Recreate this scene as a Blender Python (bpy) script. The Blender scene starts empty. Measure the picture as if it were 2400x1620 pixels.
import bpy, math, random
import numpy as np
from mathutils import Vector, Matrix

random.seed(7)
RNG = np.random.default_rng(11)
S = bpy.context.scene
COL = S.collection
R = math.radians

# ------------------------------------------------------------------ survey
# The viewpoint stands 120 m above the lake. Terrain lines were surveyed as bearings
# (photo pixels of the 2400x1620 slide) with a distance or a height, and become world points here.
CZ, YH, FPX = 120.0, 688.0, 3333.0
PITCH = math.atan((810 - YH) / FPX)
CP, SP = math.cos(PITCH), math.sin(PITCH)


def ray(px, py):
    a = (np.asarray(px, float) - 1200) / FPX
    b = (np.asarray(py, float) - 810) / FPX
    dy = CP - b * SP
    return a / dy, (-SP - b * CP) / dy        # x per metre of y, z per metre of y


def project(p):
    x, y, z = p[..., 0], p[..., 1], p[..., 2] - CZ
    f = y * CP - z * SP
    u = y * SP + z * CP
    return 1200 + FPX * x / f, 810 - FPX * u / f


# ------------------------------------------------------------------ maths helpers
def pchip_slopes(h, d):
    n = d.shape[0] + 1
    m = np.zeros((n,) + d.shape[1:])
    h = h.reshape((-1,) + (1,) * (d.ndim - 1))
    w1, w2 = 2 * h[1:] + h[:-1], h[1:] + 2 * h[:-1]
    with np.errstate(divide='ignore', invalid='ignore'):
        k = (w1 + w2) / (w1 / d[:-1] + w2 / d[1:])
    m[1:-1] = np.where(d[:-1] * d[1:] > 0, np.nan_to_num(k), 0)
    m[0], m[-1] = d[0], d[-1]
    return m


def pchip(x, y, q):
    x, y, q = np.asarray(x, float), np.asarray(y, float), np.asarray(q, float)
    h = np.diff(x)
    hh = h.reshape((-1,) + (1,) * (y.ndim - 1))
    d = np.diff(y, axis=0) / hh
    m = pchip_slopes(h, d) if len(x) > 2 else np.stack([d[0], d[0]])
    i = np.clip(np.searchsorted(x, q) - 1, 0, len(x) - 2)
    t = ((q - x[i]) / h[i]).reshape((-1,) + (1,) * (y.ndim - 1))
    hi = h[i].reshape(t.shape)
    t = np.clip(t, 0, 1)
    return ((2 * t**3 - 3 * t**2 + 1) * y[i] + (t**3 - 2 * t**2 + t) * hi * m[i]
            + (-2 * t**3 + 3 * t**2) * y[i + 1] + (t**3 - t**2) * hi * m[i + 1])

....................

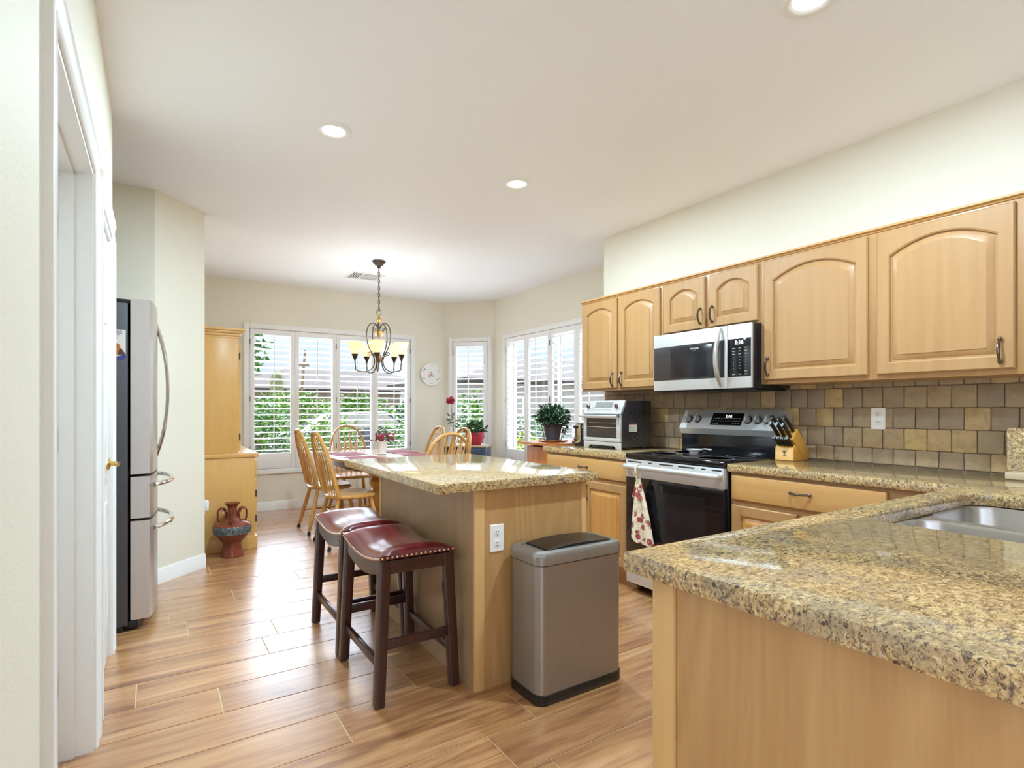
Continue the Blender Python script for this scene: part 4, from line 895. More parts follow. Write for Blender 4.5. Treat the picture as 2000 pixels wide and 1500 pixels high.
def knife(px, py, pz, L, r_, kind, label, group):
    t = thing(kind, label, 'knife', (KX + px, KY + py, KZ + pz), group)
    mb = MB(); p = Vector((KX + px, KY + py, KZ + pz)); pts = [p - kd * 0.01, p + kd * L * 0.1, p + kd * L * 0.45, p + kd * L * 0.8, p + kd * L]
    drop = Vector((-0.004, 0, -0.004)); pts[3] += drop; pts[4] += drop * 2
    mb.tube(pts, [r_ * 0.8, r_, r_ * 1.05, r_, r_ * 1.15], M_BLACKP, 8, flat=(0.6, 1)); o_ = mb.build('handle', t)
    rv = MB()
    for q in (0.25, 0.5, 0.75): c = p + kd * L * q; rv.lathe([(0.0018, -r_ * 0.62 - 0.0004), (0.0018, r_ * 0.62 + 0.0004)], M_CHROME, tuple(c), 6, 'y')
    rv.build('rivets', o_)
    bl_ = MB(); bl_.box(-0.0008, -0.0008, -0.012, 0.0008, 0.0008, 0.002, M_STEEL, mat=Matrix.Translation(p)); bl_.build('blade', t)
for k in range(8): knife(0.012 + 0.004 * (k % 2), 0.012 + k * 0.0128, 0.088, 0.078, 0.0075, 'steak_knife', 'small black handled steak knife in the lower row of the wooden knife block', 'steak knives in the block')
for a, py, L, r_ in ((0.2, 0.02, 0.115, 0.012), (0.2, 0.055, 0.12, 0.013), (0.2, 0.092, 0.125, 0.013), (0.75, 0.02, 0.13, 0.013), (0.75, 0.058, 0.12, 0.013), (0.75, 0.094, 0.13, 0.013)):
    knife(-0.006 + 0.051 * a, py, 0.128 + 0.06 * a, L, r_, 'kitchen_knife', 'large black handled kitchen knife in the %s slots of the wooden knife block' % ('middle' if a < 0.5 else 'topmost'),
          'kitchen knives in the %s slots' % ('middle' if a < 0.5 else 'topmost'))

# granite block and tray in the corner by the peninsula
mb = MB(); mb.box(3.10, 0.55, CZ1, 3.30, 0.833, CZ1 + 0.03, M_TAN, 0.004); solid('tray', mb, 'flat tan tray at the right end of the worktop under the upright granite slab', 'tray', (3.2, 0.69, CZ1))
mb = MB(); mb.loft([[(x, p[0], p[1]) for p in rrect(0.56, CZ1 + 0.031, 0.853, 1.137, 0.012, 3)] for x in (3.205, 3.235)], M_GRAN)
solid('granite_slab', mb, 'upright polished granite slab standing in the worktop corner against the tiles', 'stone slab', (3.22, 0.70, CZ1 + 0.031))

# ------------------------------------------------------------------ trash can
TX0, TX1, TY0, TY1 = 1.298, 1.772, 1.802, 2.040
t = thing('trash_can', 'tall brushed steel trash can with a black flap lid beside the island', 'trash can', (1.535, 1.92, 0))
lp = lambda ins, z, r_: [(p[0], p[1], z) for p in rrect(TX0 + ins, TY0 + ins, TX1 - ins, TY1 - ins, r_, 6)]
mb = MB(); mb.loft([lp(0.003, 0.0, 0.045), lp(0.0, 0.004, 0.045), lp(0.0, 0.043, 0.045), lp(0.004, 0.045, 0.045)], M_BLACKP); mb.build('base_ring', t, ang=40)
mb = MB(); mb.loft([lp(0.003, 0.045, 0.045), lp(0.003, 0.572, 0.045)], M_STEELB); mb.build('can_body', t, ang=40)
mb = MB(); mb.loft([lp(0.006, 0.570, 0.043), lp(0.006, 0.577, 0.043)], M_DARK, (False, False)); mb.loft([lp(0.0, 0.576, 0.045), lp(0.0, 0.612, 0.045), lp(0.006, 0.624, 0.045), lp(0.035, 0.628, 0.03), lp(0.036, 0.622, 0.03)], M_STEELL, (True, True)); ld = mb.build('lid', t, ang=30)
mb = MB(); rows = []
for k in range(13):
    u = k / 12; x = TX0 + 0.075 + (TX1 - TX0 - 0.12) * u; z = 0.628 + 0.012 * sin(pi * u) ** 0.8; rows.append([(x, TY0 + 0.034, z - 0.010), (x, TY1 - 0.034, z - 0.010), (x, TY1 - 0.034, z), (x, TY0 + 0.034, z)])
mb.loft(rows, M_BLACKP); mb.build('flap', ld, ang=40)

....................

Exercise objective:
Each line in the data that holds the string "Python" should be found and copied.

Task response:
Recreate this scene as a Blender Python (bpy) script. The Blender scene starts empty. Measure the picture as if it were 2400x1620 pixels.
Continue the Blender Python script for this scene: part 4, from line 895. More parts follow. Write for Blender 4.5. Treat the picture as 2000 pixels wide and 1500 pixels high.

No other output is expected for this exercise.